Objective
Reproduce, please, only the lines from the first line below to the line containing "sc.camera = cam", inclusive.
──────────
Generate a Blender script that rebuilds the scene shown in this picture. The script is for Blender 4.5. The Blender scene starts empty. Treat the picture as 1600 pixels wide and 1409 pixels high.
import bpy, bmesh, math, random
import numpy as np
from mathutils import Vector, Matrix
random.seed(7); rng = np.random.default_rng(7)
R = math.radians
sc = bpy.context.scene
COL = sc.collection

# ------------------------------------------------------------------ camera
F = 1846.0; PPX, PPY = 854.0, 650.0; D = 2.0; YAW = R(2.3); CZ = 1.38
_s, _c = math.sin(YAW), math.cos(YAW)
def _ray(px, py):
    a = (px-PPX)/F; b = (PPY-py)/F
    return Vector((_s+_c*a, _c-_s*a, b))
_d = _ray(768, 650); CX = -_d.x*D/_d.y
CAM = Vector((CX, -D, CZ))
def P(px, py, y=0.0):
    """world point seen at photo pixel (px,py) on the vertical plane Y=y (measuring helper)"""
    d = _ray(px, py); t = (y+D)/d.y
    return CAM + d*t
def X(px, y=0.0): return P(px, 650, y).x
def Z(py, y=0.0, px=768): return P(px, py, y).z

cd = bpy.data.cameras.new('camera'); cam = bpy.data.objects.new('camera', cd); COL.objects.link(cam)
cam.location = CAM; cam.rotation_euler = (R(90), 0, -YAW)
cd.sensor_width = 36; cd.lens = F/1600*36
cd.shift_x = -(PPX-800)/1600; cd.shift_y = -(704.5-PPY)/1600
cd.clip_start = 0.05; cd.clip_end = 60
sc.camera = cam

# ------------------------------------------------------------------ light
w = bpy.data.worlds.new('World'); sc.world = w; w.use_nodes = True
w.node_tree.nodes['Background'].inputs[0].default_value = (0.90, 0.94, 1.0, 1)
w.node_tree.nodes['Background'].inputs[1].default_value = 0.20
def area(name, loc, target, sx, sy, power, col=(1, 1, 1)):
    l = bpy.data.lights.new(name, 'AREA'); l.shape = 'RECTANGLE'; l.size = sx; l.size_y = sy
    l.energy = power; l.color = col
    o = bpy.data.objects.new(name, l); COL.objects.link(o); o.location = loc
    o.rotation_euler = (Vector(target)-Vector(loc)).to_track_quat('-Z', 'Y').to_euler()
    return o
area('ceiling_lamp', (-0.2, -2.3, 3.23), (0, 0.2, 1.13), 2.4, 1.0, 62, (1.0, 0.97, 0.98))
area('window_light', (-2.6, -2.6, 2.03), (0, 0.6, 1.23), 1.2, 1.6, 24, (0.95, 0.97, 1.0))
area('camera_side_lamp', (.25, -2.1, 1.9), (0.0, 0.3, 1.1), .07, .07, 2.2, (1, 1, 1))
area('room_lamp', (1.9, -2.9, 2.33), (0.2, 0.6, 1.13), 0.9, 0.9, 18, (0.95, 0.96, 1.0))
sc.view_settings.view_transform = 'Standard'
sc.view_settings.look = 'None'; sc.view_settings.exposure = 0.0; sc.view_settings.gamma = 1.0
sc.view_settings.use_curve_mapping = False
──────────
Result of this task
Generate a Blender script that rebuilds the scene shown in this picture. The script is for Blender 4.5. The Blender scene starts empty. Treat the picture as 1600 pixels wide and 1409 pixels high.
import bpy, bmesh, math, random
import numpy as np
from mathutils import Vector, Matrix
random.seed(7); rng = np.random.default_rng(7)
R = math.radians
sc = bpy.context.scene
COL = sc.collection

# ------------------------------------------------------------------ camera
F = 1846.0; PPX, PPY = 854.0, 650.0; D = 2.0; YAW = R(2.3); CZ = 1.38
_s, _c = math.sin(YAW), math.cos(YAW)
def _ray(px, py):
    a = (px-PPX)/F; b = (PPY-py)/F
    return Vector((_s+_c*a, _c-_s*a, b))
_d = _ray(768, 650); CX = -_d.x*D/_d.y
CAM = Vector((CX, -D, CZ))
def P(px, py, y=0.0):
    """world point seen at photo pixel (px,py) on the vertical plane Y=y (measuring helper)"""
    d = _ray(px, py); t = (y+D)/d.y
    return CAM + d*t
def X(px, y=0.0): return P(px, 650, y).x
def Z(py, y=0.0, px=768): return P(px, py, y).z

cd = bpy.data.cameras.new('camera'); cam = bpy.data.objects.new('camera', cd); COL.objects.link(cam)
cam.location = CAM; cam.rotation_euler = (R(90), 0, -YAW)
cd.sensor_width = 36; cd.lens = F/1600*36
cd.shift_x = -(PPX-800)/1600; cd.shift_y = -(704.5-PPY)/1600
cd.clip_start = 0.05; cd.clip_end = 60
sc.camera = cam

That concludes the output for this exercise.